Each line of the material must be repeated precisely, with the pictures left out.

── Records provided

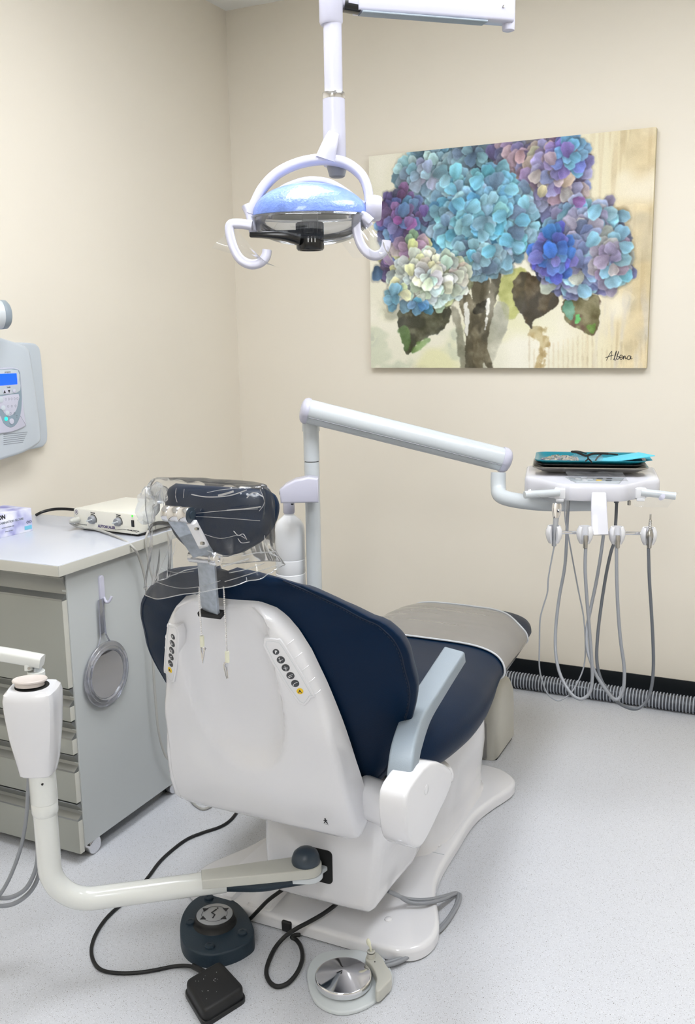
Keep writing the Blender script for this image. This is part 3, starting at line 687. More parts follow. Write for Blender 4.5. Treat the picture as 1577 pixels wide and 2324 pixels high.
# instruments and their hoses ------------------------------------------------
def hz(pts, d0, d1, k):
    n = len(pts); out = []
    for i, (a, b) in enumerate(pts):
        q = i/(n-1); dd = d0 if q < k else d0+(d1-d0)*min(1, (q-k)/.25); out.append(PD(1200+a*.2156, 1140+b*.2156, dd))
    return out
h1 = [(268, 455), (240, 600), (205, 800), (195, 950), (150, 1100), (118, 1240), (112, 1500), (110, 1720), (140, 1880), (200, 2020), (290, 2085), (350, 2075), (440, 2010), (520, 1880), (580, 1720), (595, 1500), (575, 1200), (520, 920), (460, 600), (415, 350), (385, 200), (372, -30)]
h2 = [(600, 440), (592, 700), (610, 1000), (630, 1250), (650, 1500), (665, 1720), (668, 1850), (650, 1980), (600, 2050), (530, 2070), (450, 2020), (370, 1900), (310, 1750), (280, 1550), (285, 1300), (320, 1000), (375, 700), (395, 450), (405, 200), (420, -30)]
h3 = [(922, 450), (925, 800), (940, 1150), (965, 1450), (1000, 1700), (1005, 1850), (990, 1980), (940, 2070), (880, 2060), (800, 1960), (710, 1820), (650, 1670), (612, 1520), (612, 1330), (650, 1120), (705, 860), (750, 600), (782, 370), (800, 150), (805, -30)]
h4 = [(1258, 440), (1268, 800), (1290, 1150), (1308, 1500), (1310, 1750), (1290, 1950), (1240, 2090), (1150, 2170), (1050, 2165), (930, 2100), (830, 1980), (750, 1840), (715, 1650), (725, 1400), (760, 1100), (815, 750), (865, 520), (895, 420), (915, 200), (925, -30)]
x, y, dp = HP[0]; O = PD(1257, 1240, dp); ud = (PD(1262, 1170, dp)-O).normalized()
sy = thing('air_water_syringe', O, 'silver air and water syringe in the leftmost holder of the rail', 'dental syringe')
mk('syringe_body', lathe(B(), O, ud, [(.005, 0), (.0062, .002), (.0068, .05), (.0080, .08)], 20), silverp, sy)
mk('syringe_head', ribbon(B(), [O+ud*.078, O+ud*.095, O+ud*.112, O+ud*.118], lambda t: .017+.010*math.sin(t*2.6), .016, tb, sm=4, rnd=.4), chrome, sy)
mk('syringe_button', lathe(B(), PD(1268, 1160, dp-.02), (.6, -.4, .5), [(.0045, 0), (.0045, .004), (.003, .005)], 14), chrome, sy)
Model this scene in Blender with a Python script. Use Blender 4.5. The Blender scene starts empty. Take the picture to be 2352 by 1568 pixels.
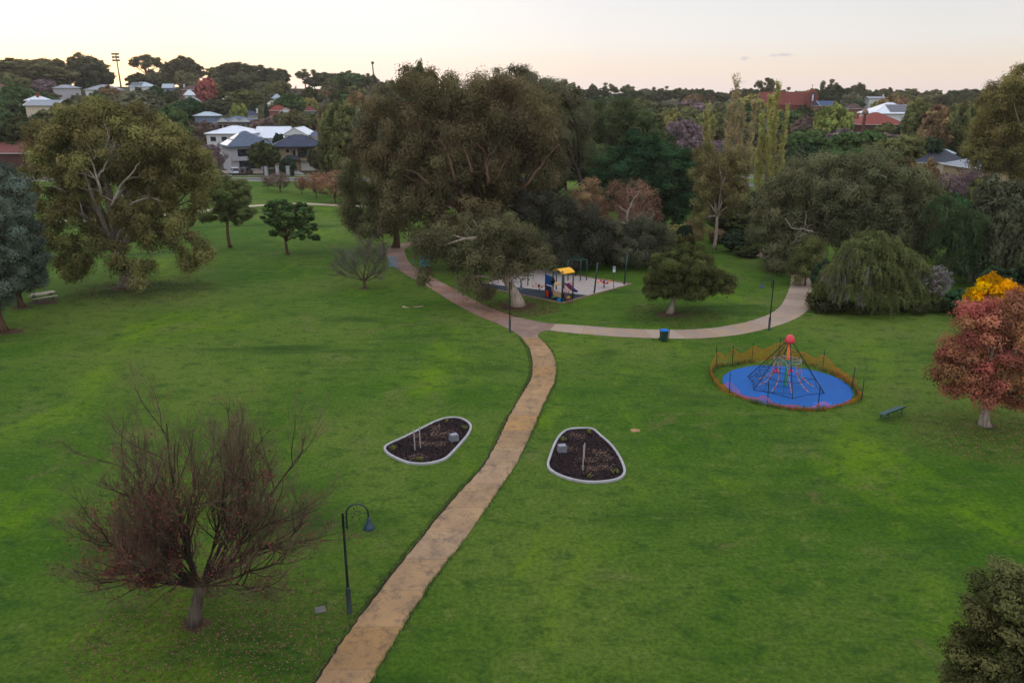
import bpy, math, random
import numpy as np
from mathutils import Vector, Matrix
SC = bpy.context.scene
COL = SC.collection
R = math.radians
rs = np.random.RandomState
# ------------------------------------------------------------------ camera model (reference view 2352 px wide)
F = 1829.0; CX = 1176.0; CY = 784.0; P = R(17.4); CAMH = 20.0
cP, sP = math.cos(P), math.sin(P)
def H(x, y):
    d = min(max(y - 200.0, 0.0), 375.0)
    left = .5 - .5 * math.tanh((x / max(y, 1.0) + .05) / .22)
    return (.036 + .030 * left) * d * d / (d + 20.0)
def ray(u, v):
    a, b = (u - CX) / F, (CY - v) / F
    return a, cP + b * sP, -sP + b * cP
def G(u, v):                       # where a line of sight meets the terrain
    a, b, c = ray(u, v)
    t, dt = 5.0, 1.0
    while t < 1500:
        if CAMH + c * t < H(a * t, b * t): break
        t += dt
    lo, hi = t - dt, t
    for _ in range(24):
        m = .5 * (lo + hi)
        if CAMH + c * m < H(a * m, b * m): hi = m
        else: lo = m
    x, y = a * hi, b * hi
    return Vector((x, y, H(x, y)))
def AT(u, v, y):                   # point on a line of sight at forward distance y
    a, b, c = ray(u, v); t = y / b
    return Vector((a * t, y, CAMH + c * t))
def depth(y, z): return y * cP + (CAMH - z) * sP
def PR(x, y, z):
    d = depth(y, z)
    yy = (y * sP - (CAMH - z) * cP) / d
    return CX + F * x / d, CY - F * yy
# ------------------------------------------------------------------ materials
MATS = {}
def lin(c):
    return tuple(((v / 255) / 12.92 if v <= 10 else (((v / 255) + .055) / 1.055) ** 2.4) for v in c)
def mat(name, rgb, rough=.8, var=.18, scale=3.0, bump=0.0, bscale=20.0, metal=0.0, spec=.3):
    if name in MATS: return MATS[name]
    m = bpy.data.materials.new(name); m.use_nodes = True
    n, l = m.node_tree.nodes, m.node_tree.links
    b = n['Principled BSDF']; c = lin(rgb)
    tc = n.new('ShaderNodeTexCoord')
    nz = n.new('ShaderNodeTexNoise'); nz.inputs['Scale'].default_value = scale; nz.inputs['Detail'].default_value = 5
    nz.inputs['Roughness'].default_value = .65
    l.new(tc.outputs['Object'], nz.inputs['Vector'])
    cr = n.new('ShaderNodeValToRGB'); e = cr.color_ramp.elements
    e[0].position, e[1].position = .3, .7
    e[0].color = (*[x * (1 - var) for x in c], 1); e[1].color = (*[min(1, x * (1 + var)) for x in c], 1)
    l.new(nz.outputs['Fac'], cr.inputs['Fac']); l.new(cr.outputs['Color'], b.inputs['Base Color'])
    b.inputs['Roughness'].default_value = rough; b.inputs['Metallic'].default_value = metal
    b.inputs['Specular IOR Level'].default_value = spec
    if bump:
        n2 = n.new('ShaderNodeTexNoise'); n2.inputs['Scale'].default_value = bscale; n2.inputs['Detail'].default_value = 4
        l.new(tc.outputs['Object'], n2.inputs['Vector'])
        bp = n.new('ShaderNodeBump'); bp.inputs['Strength'].default_value = bump; bp.inputs['Distance'].default_value = .03
        l.new(n2.outputs['Fac'], bp.inputs['Height']); l.new(bp.outputs['Normal'], b.inputs['Normal'])
    MATS[name] = m
    return m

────

** Task response **
Keep writing the Blender script for this image. This is part 3, starting at line 687. More parts follow. Write for Blender 4.5. Treat the picture as 1577 pixels wide and 2324 pixels high.
# instruments and their hoses ------------------------------------------------
def hz(pts, d0, d1, k):
    n = len(pts); out = []
    for i, (a, b) in enumerate(pts):
        q = i/(n-1); dd = d0 if q < k else d0+(d1-d0)*min(1, (q-k)/.25); out.append(PD(1200+a*.2156, 1140+b*.2156, dd))
    return out
h1 = [(268, 455), (240, 600), (205, 800), (195, 950), (150, 1100), (118, 1240), (112, 1500), (110, 1720), (140, 1880), (200, 2020), (290, 2085), (350, 2075), (440, 2010), (520, 1880), (580, 1720), (595, 1500), (575, 1200), (520, 920), (460, 600), (415, 350), (385, 200), (372, -30)]
h2 = [(600, 440), (592, 700), (610, 1000), (630, 1250), (650, 1500), (665, 1720), (668, 1850), (650, 1980), (600, 2050), (530, 2070), (450, 2020), (370, 1900), (310, 1750), (280, 1550), (285, 1300), (320, 1000), (375, 700), (395, 450), (405, 200), (420, -30)]
h3 = [(922, 450), (925, 800), (940, 1150), (965, 1450), (1000, 1700), (1005, 1850), (990, 1980), (940, 2070), (880, 2060), (800, 1960), (710, 1820), (650, 1670), (612, 1520), (612, 1330), (650, 1120), (705, 860), (750, 600), (782, 370), (800, 150), (805, -30)]
h4 = [(1258, 440), (1268, 800), (1290, 1150), (1308, 1500), (1310, 1750), (1290, 1950), (1240, 2090), (1150, 2170), (1050, 2165), (930, 2100), (830, 1980), (750, 1840), (715, 1650), (725, 1400), (760, 1100), (815, 750), (865, 520), (895, 420), (915, 200), (925, -30)]
x, y, dp = HP[0]; O = PD(1257, 1240, dp); ud = (PD(1262, 1170, dp)-O).normalized()
sy = thing('air_water_syringe', O, 'silver air and water syringe in the leftmost holder of the rail', 'dental syringe')
mk('syringe_body', lathe(B(), O, ud, [(.005, 0), (.0062, .002), (.0068, .05), (.0080, .08)], 20), silverp, sy)
mk('syringe_head', ribbon(B(), [O+ud*.078, O+ud*.095, O+ud*.112, O+ud*.118], lambda t: .017+.010*math.sin(t*2.6), .016, tb, sm=4, rnd=.4), chrome, sy)
mk('syringe_button', lathe(B(), PD(1268, 1160, dp-.02), (.6, -.4, .5), [(.0045, 0), (.0045, .004), (.003, .005)], 14), chrome, sy)
Model this scene in Blender with a Python script. Use Blender 4.5. The Blender scene starts empty. Take the picture to be 2352 by 1568 pixels.
import bpy, math, random
import numpy as np
from mathutils import Vector, Matrix
SC = bpy.context.scene
COL = SC.collection
R = math.radians
rs = np.random.RandomState
# ------------------------------------------------------------------ camera model (reference view 2352 px wide)
F = 1829.0; CX = 1176.0; CY = 784.0; P = R(17.4); CAMH = 20.0
cP, sP = math.cos(P), math.sin(P)
def H(x, y):
    d = min(max(y - 200.0, 0.0), 375.0)
    left = .5 - .5 * math.tanh((x / max(y, 1.0) + .05) / .22)
    return (.036 + .030 * left) * d * d / (d + 20.0)
def ray(u, v):
    a, b = (u - CX) / F, (CY - v) / F
    return a, cP + b * sP, -sP + b * cP
def G(u, v):                       # where a line of sight meets the terrain
    a, b, c = ray(u, v)
    t, dt = 5.0, 1.0
    while t < 1500:
        if CAMH + c * t < H(a * t, b * t): break
        t += dt
    lo, hi = t - dt, t
    for _ in range(24):
        m = .5 * (lo + hi)
        if CAMH + c * m < H(a * m, b * m): hi = m
        else: lo = m
    x, y = a * hi, b * hi
    return Vector((x, y, H(x, y)))
def AT(u, v, y):                   # point on a line of sight at forward distance y
    a, b, c = ray(u, v); t = y / b
    return Vector((a * t, y, CAMH + c * t))
def depth(y, z): return y * cP + (CAMH - z) * sP
def PR(x, y, z):
    d = depth(y, z)
    yy = (y * sP - (CAMH - z) * cP) / d
    return CX + F * x / d, CY - F * yy
# ------------------------------------------------------------------ materials
MATS = {}
def lin(c):
    return tuple(((v / 255) / 12.92 if v <= 10 else (((v / 255) + .055) / 1.055) ** 2.4) for v in c)
def mat(name, rgb, rough=.8, var=.18, scale=3.0, bump=0.0, bscale=20.0, metal=0.0, spec=.3):
    if name in MATS: return MATS[name]
    m = bpy.data.materials.new(name); m.use_nodes = True
    n, l = m.node_tree.nodes, m.node_tree.links
    b = n['Principled BSDF']; c = lin(rgb)
    tc = n.new('ShaderNodeTexCoord')
    nz = n.new('ShaderNodeTexNoise'); nz.inputs['Scale'].default_value = scale; nz.inputs['Detail'].default_value = 5
    nz.inputs['Roughness'].default_value = .65
    l.new(tc.outputs['Object'], nz.inputs['Vector'])
    cr = n.new('ShaderNodeValToRGB'); e = cr.color_ramp.elements
    e[0].position, e[1].position = .3, .7
    e[0].color = (*[x * (1 - var) for x in c], 1); e[1].color = (*[min(1, x * (1 + var)) for x in c], 1)
    l.new(nz.outputs['Fac'], cr.inputs['Fac']); l.new(cr.outputs['Color'], b.inputs['Base Color'])
    b.inputs['Roughness'].default_value = rough; b.inputs['Metallic'].default_value = metal
    b.inputs['Specular IOR Level'].default_value = spec
    if bump:
        n2 = n.new('ShaderNodeTexNoise'); n2.inputs['Scale'].default_value = bscale; n2.inputs['Detail'].default_value = 4
        l.new(tc.outputs['Object'], n2.inputs['Vector'])
        bp = n.new('ShaderNodeBump'); bp.inputs['Strength'].default_value = bump; bp.inputs['Distance'].default_value = .03
        l.new(n2.outputs['Fac'], bp.inputs['Height']); l.new(bp.outputs['Normal'], b.inputs['Normal'])
    MATS[name] = m
    return m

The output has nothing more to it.